AVAILABLE DATA:
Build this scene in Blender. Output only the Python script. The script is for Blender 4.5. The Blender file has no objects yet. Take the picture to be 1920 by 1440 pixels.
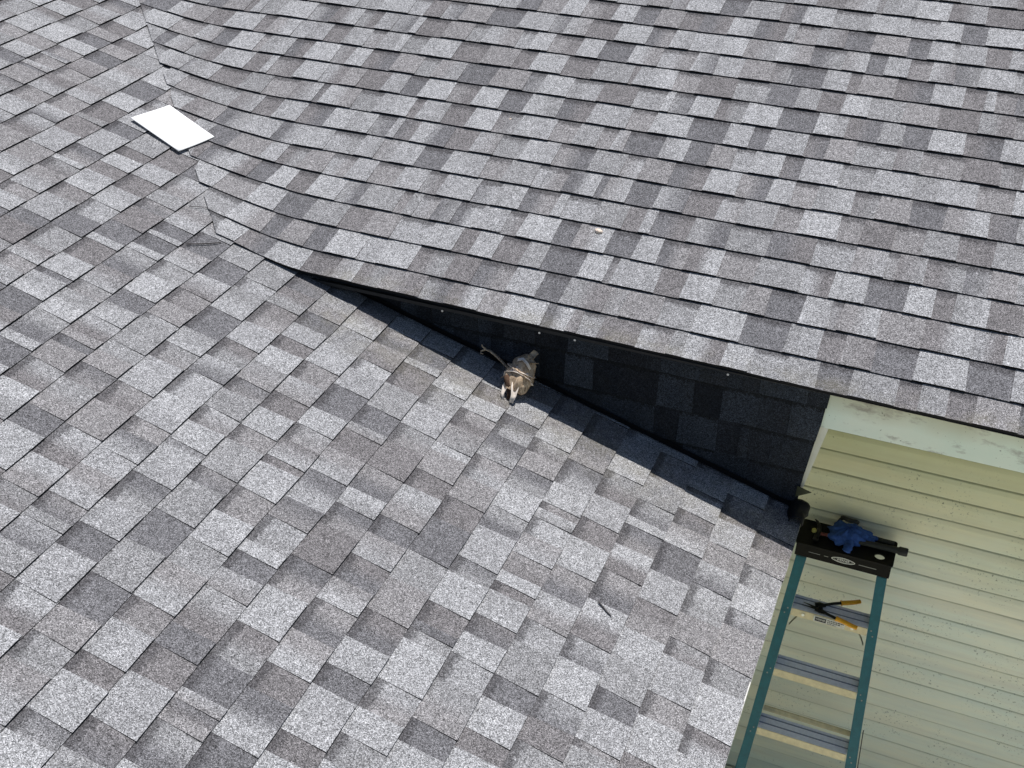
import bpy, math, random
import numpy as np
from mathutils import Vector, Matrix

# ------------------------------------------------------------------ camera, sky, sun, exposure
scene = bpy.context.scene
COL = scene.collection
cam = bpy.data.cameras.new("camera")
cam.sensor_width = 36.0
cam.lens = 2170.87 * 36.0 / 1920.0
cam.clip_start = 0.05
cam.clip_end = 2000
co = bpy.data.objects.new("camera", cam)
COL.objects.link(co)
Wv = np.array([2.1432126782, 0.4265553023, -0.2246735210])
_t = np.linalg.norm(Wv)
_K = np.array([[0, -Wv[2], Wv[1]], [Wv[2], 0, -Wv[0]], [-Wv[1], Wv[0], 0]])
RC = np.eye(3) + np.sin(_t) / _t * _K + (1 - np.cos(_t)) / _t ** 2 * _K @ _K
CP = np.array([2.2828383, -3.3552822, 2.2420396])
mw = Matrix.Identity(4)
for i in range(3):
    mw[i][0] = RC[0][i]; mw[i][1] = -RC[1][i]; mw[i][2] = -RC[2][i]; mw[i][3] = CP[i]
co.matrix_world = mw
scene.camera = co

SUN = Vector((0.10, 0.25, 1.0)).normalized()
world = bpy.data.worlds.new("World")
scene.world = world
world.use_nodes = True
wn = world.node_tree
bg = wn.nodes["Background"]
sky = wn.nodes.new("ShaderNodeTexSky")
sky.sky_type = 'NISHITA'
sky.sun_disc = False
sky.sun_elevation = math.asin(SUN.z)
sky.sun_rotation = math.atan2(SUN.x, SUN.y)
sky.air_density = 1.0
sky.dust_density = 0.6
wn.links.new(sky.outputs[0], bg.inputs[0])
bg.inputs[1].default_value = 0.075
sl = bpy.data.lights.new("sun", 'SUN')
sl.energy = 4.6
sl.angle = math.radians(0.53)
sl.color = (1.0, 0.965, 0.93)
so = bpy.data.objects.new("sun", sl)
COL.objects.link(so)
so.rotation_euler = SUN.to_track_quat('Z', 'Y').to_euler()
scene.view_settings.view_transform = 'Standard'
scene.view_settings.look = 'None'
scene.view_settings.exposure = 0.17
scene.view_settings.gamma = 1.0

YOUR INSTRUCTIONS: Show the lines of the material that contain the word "scene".

RESPONSE TO THIS TASK:
Build this scene in Blender. Output only the Python script. The script is for Blender 4.5. The Blender file has no objects yet. Take the picture to be 1920 by 1440 pixels.
scene = bpy.context.scene
COL = scene.collection
scene.camera = co
scene.world = world
scene.view_settings.view_transform = 'Standard'
scene.view_settings.look = 'None'
scene.view_settings.exposure = 0.17
scene.view_settings.gamma = 1.0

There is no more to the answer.